The Side Door Saloon is just two-and-a-quarter miles southwest of Petoskey State Park, located at 1200 North US Highway 31. Side Door is a classic family-friendly place where sports fans can get a great burger and a cold beer with great service.

Arriving at 6:30 pm at the Side Door Saloon on Wednesday, June 26th, there was no wait for the three of us beach-goers to get a table. Long-time Lake Walloon acquaintances highly recommended this place, which is less formal than their usual haunt, City Park Grill. There is all kinds of fun Michigan memorabilia on the walls. In addition to what’s shown here, there’s an old-fashioned hand-crank telephone (circa 1916), beer steins, and even a birch-bark canoe with a beer-swilling raccoon.

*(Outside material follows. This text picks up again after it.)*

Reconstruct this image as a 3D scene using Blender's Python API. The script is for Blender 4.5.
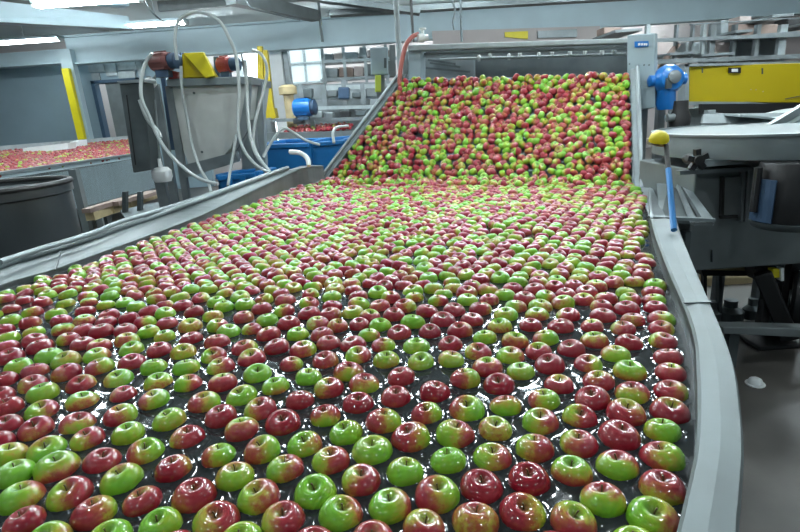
import bpy, math, random
import numpy as np
from mathutils import Vector
random.seed(7); rng = np.random.default_rng(11)
S = bpy.context.scene
COL = S.collection
for o in list(bpy.data.objects): bpy.data.objects.remove(o)

# ---------------------------------------------------------------- camera
F = 520.0
TH = math.atan(153 / F); RO = math.radians(4.0); CAMZ = 1.61
_fw = np.array([0, math.cos(TH), -math.sin(TH)]); _u0 = np.array([0, math.sin(TH), math.cos(TH)]); _r0 = np.array([1., 0, 0])
_rt = math.cos(RO) * _r0 - math.sin(RO) * _u0
_up = math.sin(RO) * _r0 + math.cos(RO) * _u0
_o = np.array([0, 0, CAMZ])
def ray(x, y): return _fw + _rt * (x - 400) / F + _up * (266 - y) / F
def onz(x, y, z):
    d = ray(x, y); return _o + d * ((z - CAMZ) / d[2])
def W(x, y, Y):
    d = ray(x, y); return _o + d * (Y / d[1])
def proj(p):
    v = np.asarray(p, float) - _o; z = v @ _fw
    return 400 + F * (v @ _rt) / z, 266 - F * (v @ _up) / z, z
cam = bpy.data.cameras.new('camera'); cam.lens = F * 36 / 800; cam.sensor_width = 36; cam.clip_start = .02
co = bpy.data.objects.new('camera', cam); COL.objects.link(co)
from mathutils import Matrix
co.matrix_world = Matrix(((_rt[0], _up[0], -_fw[0], 0), (_rt[1], _up[1], -_fw[1], 0), (_rt[2], _up[2], -_fw[2], CAMZ), (0, 0, 0, 1)))
S.camera = co
# ---------------------------------------------------------------- light and exposure
LAMP_STRENGTH = 60.0
FAR_STRENGTH = 180.0
BAY_STRENGTH = 300.0
LAMP_COLOR = (0.86, 0.96, 1.0)
SKY_STRENGTH = 5.0
S.view_settings.view_transform = 'Standard'; S.view_settings.look = 'None'
S.view_settings.gamma = 1; S.view_settings.use_curve_mapping = False
S.view_settings.exposure = 0.0
w = bpy.data.worlds.new('sky'); S.world = w; w.use_nodes = True
w.node_tree.nodes['Background'].inputs[0].default_value = (0.85, 0.95, 1, 1)
w.node_tree.nodes['Background'].inputs[1].default_value = SKY_STRENGTH

# ---------------------------------------------------------------- materials
def mat(name, col, rough=.5, metal=0., noise=.12, scale=6., col2=None, bump=0., coat=0., spec=.5, emit=None, es=0, anis=None):
    m = bpy.data.materials.new(name); m.use_nodes = True; nt = m.node_tree; b = nt.nodes['Principled BSDF']
    b.inputs['Roughness'].default_value = rough; b.inputs['Metallic'].default_value = metal
    b.inputs['Specular IOR Level'].default_value = spec
    b.inputs['Coat Weight'].default_value = coat
    tc = nt.nodes.new('ShaderNodeTexCoord'); mp = nt.nodes.new('ShaderNodeMapping'); nz = nt.nodes.new('ShaderNodeTexNoise')
    nz.inputs['Scale'].default_value = scale; nz.inputs['Detail'].default_value = 6
    nt.links.new(tc.outputs['Object'], mp.inputs[0]); nt.links.new(mp.outputs[0], nz.inputs[0])
    if anis: mp.inputs['Scale'].default_value = anis
    rp = nt.nodes.new('ShaderNodeValToRGB'); e = rp.color_ramp.elements
    c = np.array(col); c2 = np.array(col2) if col2 else c
    e[0].position = .3; e[1].position = .7
    e[0].color = (*(c * (1 - noise)), 1); e[1].color = (*np.minimum(c2 * (1 + noise), 1), 1)
    nt.links.new(nz.outputs[0], rp.inputs[0]); nt.links.new(rp.outputs[0], b.inputs['Base Color'])
    if bump:
        bp = nt.nodes.new('ShaderNodeBump'); bp.inputs['Strength'].default_value = bump; bp.inputs['Distance'].default_value = .01
        nt.links.new(nz.outputs[0], bp.inputs['Height']); nt.links.new(bp.outputs[0], b.inputs['Normal'])
    mr = nt.nodes.new('ShaderNodeMapRange'); mr.inputs['To Min'].default_value = rough * .8; mr.inputs['To Max'].default_value = min(1, rough * 1.25)
    nt.links.new(nz.outputs[0], mr.inputs[0]); nt.links.new(mr.outputs[0], b.inputs['Roughness'])
    if emit:
        b.inputs['Emission Color'].default_value = (*emit, 1); b.inputs['Emission Strength'].default_value = es
    return m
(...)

This is the Big Momma Burger at $11.99, with two burger patties on a pretzel bun. Gorgonzola cheese was added at a cost of $0.75. This burger was cooked well-done, and it truly was a well-done burger. Partnered with a Caesar salad, the bed of romaine lettuce was nicely covered with tasty Caesar dressing. There were two garlic toast crisps and a nice covering of shredded parmesan cheese.

The Big Daddy burger comes in at $7.99 and has lettuce, tomato, and mayonnaise. Bacon can be added for $0.99, as can gorgonzola cheese at $0.75. Notice that neither burger is partnered with French fries. The waitress that we had said that there is no fried food at Side Door Saloon. Another highly recommended eatery in nearby Charlevoix is The Villager Pub with its humongous Wet Burrito.

The Greek salad shown here was partnered with the Big Daddy Burger. (The menu price is $7.99; it is $4.99 with a burger.) Lots of Kalamata olives in this bowl, and the sprinkling of feta cheese was generous.There are dinner specials Monday through Saturday; tonight’s special was the house-made Meatloaf dinner at $10.99. 

A great way to end the day in Little Traverse Bay is with caramel-apple cheesecake at the Side Door Saloon. Side Door has been here since 1969, with its lager-hoisting frog mascots. The bill for this meal did not leave us tapped out; everything came to $68.40, with tax at $72.50. Our great waitress was left a $12.50 tip; she was very friendly and helped us get the exact burgers that we wanted.